Task to carry out:
Exactly as written, write out the lines below from the first to the one containing "obj('backing_board', B(PX0 +", inclusive. Pictures do not belong in the copy.

Excerpted data:
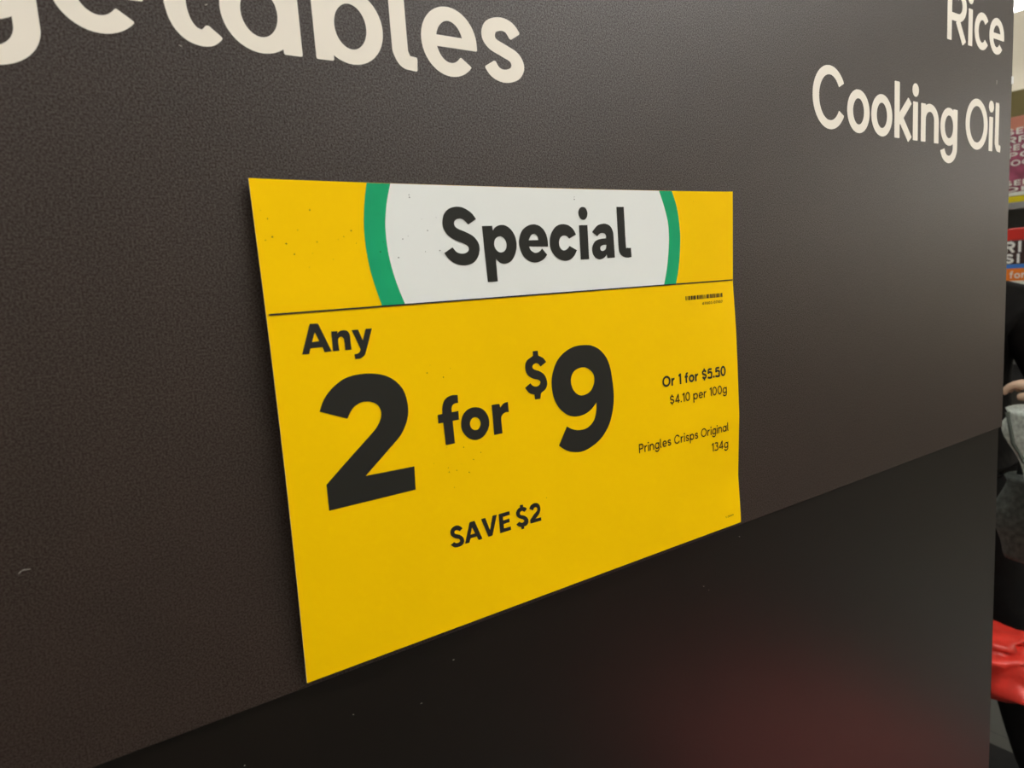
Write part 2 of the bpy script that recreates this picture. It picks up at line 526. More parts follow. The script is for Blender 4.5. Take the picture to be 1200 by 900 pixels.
for j in range(NZ):
    for i, fl in ((0, 1), (NX, 0)):
        rim((front[j][i], back[j][i], back[j + 1][i], front[j + 1][i]), fl)
sh = obj('paper_sheet', bm, [M['paper'], M['paper_edge']], sign)
for p in sh.data.polygons:
    p.use_smooth = p.material_index == 0 and abs(p.normal.y) > .5
obj('backing_board', B(PX0 + .010, PX0 + PW - .010, -.0020, -.0002, PZ0 + .008, PZ0 + PH - .006), M['foam'], sign)

INK = {
    'heading S': [[(10517,20159,1),(10048,19902,1),(9903,20053,0),(9741,20162,0),(9554,20183,0),(9359,20120,0),(9272,19987,0),(9312,19827,0),(9477,19707,0),(9844,19569,0),(10274,19356,0),(10539,19051,0),(10594,18720,0),(10476,18366,0),(10223,18100,0),(9887,17986,0),(9501,17979,0),(9131,18085,0),(8837,18284,0),(8594,18585,1),(9080,18851,1),(9248,18647,0),(9460,18550,0),(9715,18542,0),(9916,18629,0),(9973,18764,0),(9909,18901,0),(9665,19031,0),(9298,19157,0),(8913,19378,0),(8680,19699,0),(8640,20043,0),(8769,20412,0),(9070,20661,0),(9483,20749,0),(9856,20698,0),(10220,20506,0),(10397,20333,0)]],
    'heading p': [[(10827,19830,1),(11425,19837,1),(11439,19615,1),(11636,19791,0),(11949,19877,0),(12252,19830,0),(12547,19631,0),(12762,19289,0),(12818,18862,0),(12688,18410,0),(12415,18077,0),(12058,17965,0),(11753,18016,0),(11498,18222,1),(11523,17107,1),(10926,17098,1)],[(11853,19320,0),(12063,19227,0),(12183,19017,0),(12175,18764,0),(12043,18587,0),(11831,18526,0),(11633,18598,0),(11493,18781,0),(11472,19004,0),(11586,19225,0)]],
    'heading e': [[(14813,18747,1),(13599,18776,1),(13689,18586,0),(13950,18447,0),(14228,18505,0),(14408,18662,1),(14720,18329,1),(14460,18090,0),(14030,17953,0),(13562,18026,0),(13177,18320,0),(12984,18772,0),(12991,19143,0),(13186,19556,0),(13530,19802,0),(13947,19892,0),(14353,19796,0),(14666,19509,0),(14804,19109,0)],[(13590,19094,1),(14203,19092,1),(14147,19290,0),(13967,19406,0),(13749,19325,0)]],
    'heading c': [[(16735,19328,1),(16245,19121,1),(16109,19248,0),(15910,19296,0),(15691,19211,0),(15560,18991,0),(15580,18724,0),(15740,18550,0),(15929,18527,0),(16109,18612,0),(16247,18744,1),(16742,18505,1),(16531,18203,0),(16223,18010,0),(15870,17968,0),(15503,18066,0),(15177,18290,0),(14975,18606,0),(14934,18960,0),(15032,19354,0),(15282,19681,0),(15607,19854,0),(15953,19883,0),(16295,19804,0),(16572,19600,0)]],
    'heading i': [[(16971,19821,1),(17570,19826,1),(17565,17995,1),(16974,17997,1)]],
    'heading dot': [[(17307,20789,0),(17500,20723,0),(17606,20520,0),(17578,20293,0),(17441,20135,0),(17271,20104,0),(17103,20172,0),(16987,20370,0),(16988,20563,0),(17107,20730,0)]],
    'heading a': [[(17878,19448,1),(18230,19213,1),(18361,19327,0),(18552,19393,0),(18768,19362,0),(18866,19226,0),(18845,19096,1),(18531,19079,0),(18186,19007,0),(17928,18828,0),(17809,18531,0),(17875,18230,0),(18089,18028,0),(18363,17959,0),(18649,18033,0),(18849,18200,1),(18900,18011,1),(19455,18025,1),(19431,19053,0),(19404,19428,0),(19233,19734,0),(18928,19875,0),(18584,19878,0),(18237,19775,0)],[(18872,18737,1),(18665,18742,0),(18473,18676,0),(18403,18562,0),(18458,18444,0),(18612,18417,0),(18774,18497,0),(18845,18621,0)]],
    'heading l': [[(19748,20804,1),(20296,20807,1),(20328,18703,0),(20417,18548,0),(20713,18527,1),(20729,18012,1),(20350,17996,0),(20029,18092,0),(19815,18312,0),(19770,18621,0),(19755,19705,0)]],
    'any A': [[(1757,15820,1),(2120,15808,1),(2589,14557,1),(2262,14551,1),(2198,14779,1),(1662,14786,1),(1592,14548,1),(1280,14564,1)],[(1936,15442,1),(2087,15052,1),(1771,15043,1)]],
    'any n': [[(2659,15411,1),(2934,15399,1),(2937,15302,1),(3049,15389,0),(3229,15414,0),(3400,15357,0),(3487,15208,0),(3500,14925,0),(3500,14529,1),(3209,14546,1),(3202,14926,0),(3174,15069,0),(3079,15140,0),(2972,15103,0),(2926,14954,0),(2938,14547,1),(2646,14551,1)]],
    'any y': [[(3596,15381,1),(3897,15382,1),(4069,14882,1),(4262,15378,1),(4560,15371,1),(4166,14371,0),(4038,14185,0),(3860,14096,0),(3632,14094,1),(3606,14319,1),(3764,14330,0),(3879,14403,0),(3921,14512,1)]],
    'deal 2': [[(1755,12034,1),(2973,11523,1),(3257,11923,0),(3645,12132,0),(4056,12124,0),(4414,11952,0),(4592,11632,0),(4556,11282,0),(4304,10890,0),(3889,10530,1),(2731,9619,0),(1713,8793,1),(1716,7611,1),(5998,7590,1),(6031,8718,1),(3563,8789,1),(4834,9794,0),(5501,10357,0),(5872,10982,0),(5976,11573,0),(5869,12275,0),(5529,12801,0),(5008,13170,0),(4355,13363,0),(3621,13404,0),(2967,13284,0),(2379,12928,0),(1983,12499,0)]],
    'deal f': [[(8694,11747,1),(8688,11361,1),(8485,11354,0),(8349,11273,0),(8293,11132,0),(8299,10962,1),(8665,10961,1),(8660,10533,1),(8302,10529,1),(8329,9407,1),(7814,9408,1),(7769,10525,1),(7497,10534,1),(7494,10950,1),(7759,10956,1),(7788,11267,0),(7885,11531,0),(8070,11708,0),(8332,11781,0),(8525,11779,0)]],
    'deal o': [[(9679,10991,0),(9985,10886,0),(10236,10653,0),(10390,10317,0),(10383,9966,0),(10217,9643,0),(9947,9417,0),(9580,9348,0),(9231,9451,0),(8943,9695,0),(8774,10012,0),(8762,10357,0),(8878,10680,0),(9118,10908,0),(9391,10998,0)],[(9613,10495,0),(9784,10397,0),(9880,10207,0),(9854,10018,0),(9715,9867,0),(9534,9852,0),(9364,9948,0),(9270,10137,0),(9301,10343,0),(9433,10474,0)]],
    'deal r': [[(10620,10962,1),(11091,10949,1),(11131,10755,1),(11347,10930,0),(11619,10968,1),(11637,10438,1),(11401,10448,0),(11202,10322,0),(11138,10115,0),(11158,9406,1),(10644,9402,1)]],
    'deal 9': [[(16949,13355,0),(17469,13258,0),(17986,12988,0),(18448,12502,0),(18709,11903,0),(18832,11163,0),(18889,10311,0),(18790,9553,0),(18449,8679,0),(17852,8008,0),(17083,7609,0),(16297,7452,0),(15548,7595,0),(15097,7815,0),(14748,8081,1),(15373,9044,1),(15731,8834,0),(16241,8687,0),(16819,8724,0),(17278,9027,0),(17508,9522,0),(17572,10044,1),(17129,9695,0),(16585,9502,0),(15968,9504,0),(15421,9702,0),(14902,10151,0),(14586,10781,0),(14507,11514,0),(14644,12142,0),(15005,12745,0),(15581,13149,0),(16242,13348,0)],[(16722,12143,0),(17140,11981,0),(17456,11643,0),(17474,11191,0),(17203,10777,0),(16805,10608,0),(16378,10632,0),(16021,10905,0),(15837,11335,0),(15896,11767,0),(16197,12059,0)]],
    'deal dollar': [[(13394,13385,1),(13723,13384,1),(13746,13115,1),(14040,12962,0),(14234,12727,1),(13848,12525,1),(13712,12682,0),(13542,12738,0),(13363,12667,0),(13311,12554,0),(13430,12420,0),(13810,12261,0),(14099,12011,0),(14220,11624,0),(14108,11317,0),(13765,11114,1),(13698,10824,1),(13349,10840,1),(13326,11106,1),(12990,11239,0),(12757,11539,1),(13116,11736,1),(13276,11573,0),(13489,11509,0),(13686,11567,0),(13768,11720,0),(13646,11842,0),(13307,11957,0),(12979,12175,0),(12847,12541,0),(12953,12911,0),(13402,13153,1)]],
    'save S': [[(8390,5041,1),(8208,4933,1),(8116,5015,0),(7996,5047,0),(7901,4970,0),(7956,4867,0),(8169,4766,0),(8376,4577,0),(8423,4363,0),(8330,4209,0),(8117,4156,0),(7850,4198,0),(7645,4375,1),(7849,4474,1),(7964,4389,0),(8112,4380,0),(8191,4448,0),(8126,4555,0),(7913,4657,0),(7709,4844,0),(7678,5051,0),(7790,5220,0),(8015,5280,0),(8231,5207,0)]],
    'save A': [[(8807,5246,1),(9101,5252,1),(9495,4199,1),(9268,4188,1),(9168,4409,1),(8813,4414,1),(8710,4203,1),(8460,4209,1)],[(8933,4945,1),(9081,4591,1),(8813,4594,1)]],
    'save V': [[(9493,5243,1),(9751,5241,1),(9979,4536,1),(10195,5249,1),(10457,5238,1),(10109,4204,1),(9858,4202,1)]],
    'save E': [[(10563,5235,1),(11249,5237,1),(11255,5041,1),(10812,5031,1),(10823,4834,1),(11206,4845,1),(11224,4655,1),(10834,4638,1),(10848,4403,1),(11273,4395,1),(11275,4208,1),(10586,4207,1)]],
    'save dollar': [[(11927,5390,1),(12120,5381,1),(12127,5258,1),(12272,5190,0),(12376,5095,1),(12181,4954,1),(12067,5052,0),(11925,5016,0),(11891,4931,0),(11967,4842,0),(12209,4736,0),(12390,4549,0),(12401,4333,0),(12278,4199,0),(12109,4181,1),(12100,4056,1),(11934,4066,1),(11916,4197,1),(11756,4271,0),(11619,4414,1),(11831,4515,1),(11934,4428,0),(12072,4417,0),(12145,4492,0),(12058,4585,0),(11819,4715,0),(11668,4893,0),(11672,5078,0),(11805,5233,0),(11929,5273,1)]],
    'save 2': [[(12513,5052,1),(12756,4909,1),(12820,5012,0),(12936,5045,0),(13032,4961,0),(13005,4825,0),(12825,4702,0),(12520,4422,1),(12533,4229,1),(13256,4223,1),(13247,4407,1),(12887,4411,1),(13101,4587,0),(13231,4794,0),(13221,5034,0),(13092,5217,0),(12870,5284,0),(12639,5220,0)]],
    'ring left': [[(5026,21757,1),(4849,20985,0),(4728,20246,0),(4676,19628,0),(4676,19009,0),(4748,18133,0),(4920,17244,0),(5169,16321,1),(6319,16326,1),(6055,17096,0),(5855,17877,0),(5733,18646,0),(5696,19406,0),(5734,20077,0),(5900,20914,0),(6159,21752,1)]],
    'ring right': [[(23147,21742,1),(23448,21037,0),(23680,20383,0),(23807,19856,0),(23841,19238,0),(23815,18707,0),(23710,17909,0),(23541,17112,0),(23293,16319,1),(24314,16319,1),(24549,17069,0),(24706,17877,0),(24795,18686,0),(24817,19179,0),(24786,19671,0),(24709,20295,0),(24532,21002,0),(24207,21762,1)]],
    'disc': [[(6159,21752,1),(5900,20914,0),(5734,20077,0),(5696,19406,0),(5733,18646,0),(5855,17877,0),(6055,17096,0),(6319,16326,1),(23293,16319,1),(23541,17112,0),(23710,17909,0),(23815,18707,0),(23841,19238,0),(23807,19856,0),(23680,20383,0),(23448,21037,0),(23147,21742,1)]],
}

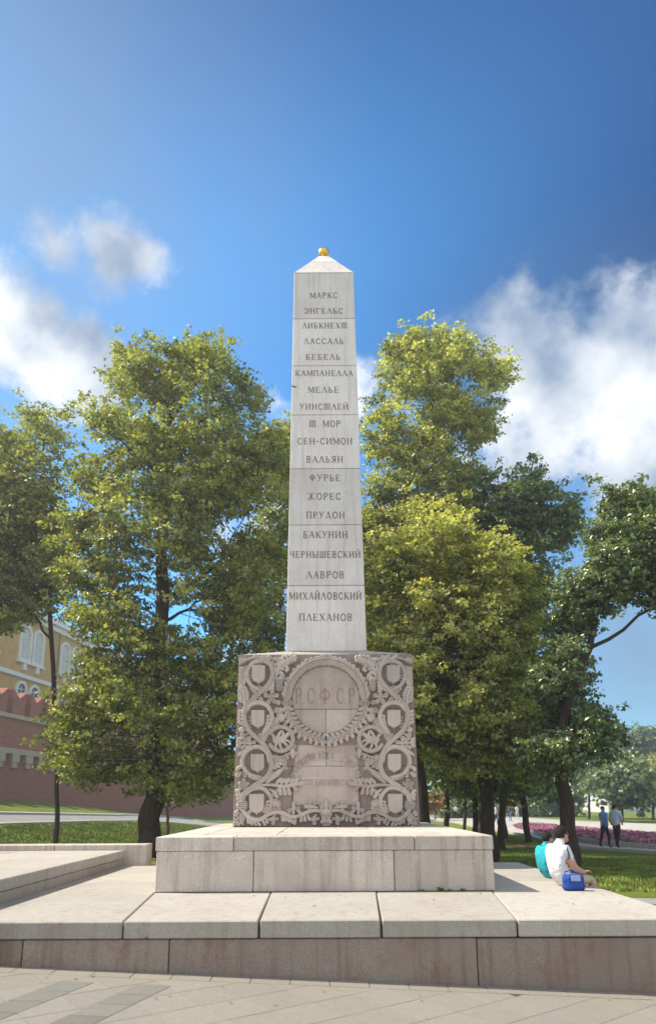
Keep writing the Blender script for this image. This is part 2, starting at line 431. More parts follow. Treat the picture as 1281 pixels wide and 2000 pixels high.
for i in range(-14, 22):
    for j in range(-24, 24):
        u0 = i*TL; v0 = j*TH; g = .0018
        q = [(u0+g, v0+g), (u0+TL-g, v0+g), (u0+TL-g, v0+TH-g), (u0+g, v0+TH-g)]
        P = [(a*ca-b*sa, a*sa+b*ca+3.9) for a, b in q]
        cx = sum(p[0] for p in P)/4; cy = sum(p[1] for p in P)/4
        if cy < 4.15 or cy > YF or abs(cx) > 3.6: continue
        P = clip_poly(P, YF-.012-TD-.006)
        if len(P) < 3: continue
        area = abs(sum(P[k][0]*P[(k+1) % len(P)][1]-P[(k+1) % len(P)][0]*P[k][1] for k in range(len(P))))/2
        if area < .004: continue
        tile(P, M_PAVE, random.uniform(0, .0015))
for xa in (-2.62, -1.93):                                       # two darker bands of stone crossing the paving
    for k in range(9):
        ya, yb2 = 3.6+k*.3, 3.6+k*.3+.296; f_ = lambda yy: xa+(yy-5.5)*.30
        yb2 = min(yb2, YF-.012-TD-.012)
        if yb2-ya > .05: tile([(f_(ya), ya), (f_(ya)+.30, ya), (f_(yb2)+.30, yb2), (f_(yb2), yb2)], M_PAVED, .004)

# ------------------------------------------------------------------ platform (the broad low step)
plat = thing('stone_platform', 'broad granite platform of thick slabs under the obelisk pedestal', 'platform', (0, (YF+YSB)/2, 0))
CT = .165; ZC = ZS-CT                                         # thickness of the top slabs
MB().box(XSL+.05, XSR-.05, YF+.06, YSB-.06, -.35, ZS-.03).build('core', M_CORE, plat)
def stone(name, parent, x0, x1, y0, y1, z0, z1, m, bev=.008, **k):
    return MB().box(x0, x1, y0, y1, z0, z1).build(name, m, parent, bevel=bev, **k)
def prism(name, parent, P, z0, z1, m, bev=.008):
    n = len(P); mb = MB(); mb.add([(p[0], p[1], z0) for p in P]+[(p[0], p[1], z1) for p in P],
        [tuple(range(n))[::-1], tuple(range(n, 2*n))]+[(i, (i+1) % n, n+(i+1) % n, n+i) for i in range(n)])
    return mb.build(name, m, parent, bevel=bev)
g = .006
fx = [XSL-.0, BZ(241, 1800, ZS).x, BZ(507, 1798, ZS).x, BZ(745, 1797, ZS).x, BZ(1016, 1800, ZS).x, XSR]
bx = [None, BZ(305, 1742, ZS).x, BZ(530, 1742, ZS).x, BZ(735, 1742, ZS).x, BZ(964, 1742, ZS).x, None]
for i in (1, 2, 3):
    gg = .016 if i < 3 else .010
    prism('top_slab', plat, [(fx[i]+.007, YF-.02), (fx[i+1]-gg, YF-.02), (bx[i+1]-.007, YP-.006), (bx[i]+.007, YP-.006)], ZC+.004, ZS+(.004 if i == 2 else 0), M_CAP, .010)
prism('top_slab', plat, [(XSL, YF-.02), (fx[1]-.008, YF-.02), (bx[1]-.008, YP-.006), (bx[1]-.008, YP+1.1), (XSL, YP+1.1)], ZC+.004, ZS-.002, M_CAP, .010)
prism('top_slab', plat, [(fx[4]+.008, YF-.02), (XSR, YF-.02), (XSR, YP+1.1), (bx[4]+.008, YP+1.1), (bx[4]+.008, YP-.006)], ZC+.004, ZS-.002, M_CAP, .010)
for sx, xi, xo in ((-1, bx[1]-.008, XSL), (1, bx[4]+.008, XSR)):
    y = YP+1.1+.008
    while y < YSB-.2:
        y2 = min(y+1.5, YSB)
        stone('top_slab', plat, min(xi, xo), max(xi, xo), y, y2, ZC+.004, ZS-random.uniform(0, .003), M_CAP, .008); y = y2+.008
# lower course, front and right side
fj = [XSL+.03, BZ(60, 1870, .2).x, BZ(327, 1870, .25).x, B(932, 1870, YF).x, XSR-.03]
for a, b in zip(fj[:-1], fj[1:]):
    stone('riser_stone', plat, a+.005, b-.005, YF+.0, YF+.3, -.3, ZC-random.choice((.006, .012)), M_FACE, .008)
y = YF+.31
while y < YSB-.1:
    y2 = min(y+1.8, YSB-.02)
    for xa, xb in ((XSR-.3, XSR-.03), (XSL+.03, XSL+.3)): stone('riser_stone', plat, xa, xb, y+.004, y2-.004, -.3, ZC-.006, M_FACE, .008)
    y = y2

# ------------------------------------------------------------------ the monument
mon = thing('obelisk_monument', 'tall grey granite obelisk with carved names, gilded ball and scroll relief base', 'obelisk', (0, (YB+YB2)/2, ZS))
# pedestal: a course of upright stones under a course of cap stones
zc = B(300, 1664, YP).z
zc = B(636, 1661.5, YP).z
def taper(z): t = (z-ZS)/(ZP-ZS); return (XPL+(XTL-XPL)*t, XPR+(XTR-XPR)*t, YP+.012*t)
MB().box(XPL+.06, XPR-.06, YP+.05, YP2-.05, ZS-.02, ZP-.03).build('pedestal_core', M_CORE, mon)
def frus(name, xa0, xb0, xa1, xb1, y0a, y0b, y1, z0, z1, m, bev=.008, parent=mon, **k):
    mb = MB(); mb.hexa([(xa0, y0a, z0), (xb0, y0a, z0), (xb0, y1, z0), (xa0, y1, z0), (xa1, y0b, z1), (xb1, y0b, z1), (xb1, y1, z1), (xa1, y1, z1)])
    return mb.build(name, m, parent, bevel=bev, **k)
def course(z0, z1, joints, m, over=0., name='pedestal_stone'):
    l0, r0, y0 = taper(z0); l1, r1, y1_ = taper(z1)
    J = [(l0-over, l1-over)]+[(B(p, (1742+1664)/2, YP).x,)*2 for p in joints]+[(r0+over, r1+over)]
    for k in range(len(J)-1):
        frus(name, J[k][0]+(.005 if k else 0), J[k+1][0]-(.005 if k < len(J)-2 else 0), J[k][1]+(.005 if k else 0), J[k+1][1]-(.005 if k < len(J)-2 else 0),
             y0-over, y1_-over, y0+.5, z0+.004, z1, m)
    y = y0+.51                                                  # side stones behind
    while y < YP2-.1:
        y2 = min(y+1.35, YP2)
        if YP2-y2 < .3: y2 = YP2
        frus(name, l0-over, l0+.5, l1-over, l1+.5, y, y, y2-.006, z0+.004, z1, m)
        frus(name, r0-.5, r0+over, r1-.5, r1+over, y, y, y2-.006, z0+.004, z1, m); y = y2
course(ZS, zc, [495, 770], M_PED)
course(zc, ZP, [455, 811], M_PED, .012)
# paving of the pedestal top between the side stones
l1, r1, y1_ = taper(ZP)
for a, b in ((l1+.506, -.7), (-.69, .72), (.73, r1-.506)):
    stone('pedestal_stone', mon, a, b, y1_+.506, YB+.2, ZP-.2, ZP-random.uniform(.001, .003), M_PED, .005)

# carved block: three courses of stones, tapering a little
rows = [ZP, B(636, 1496.5, YB).z, B(636, 1385, YB).z, ZBT]
def bxs(z): t = (z-ZP)/(ZBT-ZP); return XBL+(XKL-XBL)*t, XBR+(XKR-XBR)*t
MB().box(XKL+.05, XKR-.05, YB+.04, YB2-.04, ZP-.05, ZBT-.02).build('block_core', M_CORE, mon)
carved = None
rj = [[570.5, 702.5], [637], [571.5, 699]]
for r_ in range(3):
    z0, z1 = rows[r_], rows[r_+1]
    l0, r0 = bxs(z0); l1, r1 = bxs(z1)
    pm = (1614, 1496, 1385, 1278); pym = (pm[r_]+pm[r_+1])/2
    J = [(l0, l1)]+[(B(p, pym, YB).x,)*2 for p in rj[r_]]+[(r0, r1)]
    for k in range(len(J)-1):
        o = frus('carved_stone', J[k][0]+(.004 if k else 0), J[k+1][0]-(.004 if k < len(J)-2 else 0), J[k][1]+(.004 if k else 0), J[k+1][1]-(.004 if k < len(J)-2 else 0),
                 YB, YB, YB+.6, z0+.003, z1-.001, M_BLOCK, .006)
        if carved is None: carved = o
    for (xa0, xb0, xa1, xb1) in ((l0, l0+.6, l1, l1+.6), (r0-.6, r0, r1-.6, r1)):
        for ya, yb in ((YB+.605, YB+1.3), (YB+1.306, YB2)):
            frus('side_stone', xa0, xb0, xa1, xb1, ya, ya, yb, z0+.003, z1-.001, M_BLOCK, .006)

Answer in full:
Write part 2 of the bpy script that recreates this picture. It picks up at line 526. More parts follow. The script is for Blender 4.5. Take the picture to be 1200 by 900 pixels.
for j in range(NZ):
    for i, fl in ((0, 1), (NX, 0)):
        rim((front[j][i], back[j][i], back[j + 1][i], front[j + 1][i]), fl)
sh = obj('paper_sheet', bm, [M['paper'], M['paper_edge']], sign)
for p in sh.data.polygons:
    p.use_smooth = p.material_index == 0 and abs(p.normal.y) > .5
obj('backing_board', B(PX0 + .010, PX0 + PW - .010, -.0020, -.0002, PZ0 + .008, PZ0 + PH - .006), M['foam'], sign)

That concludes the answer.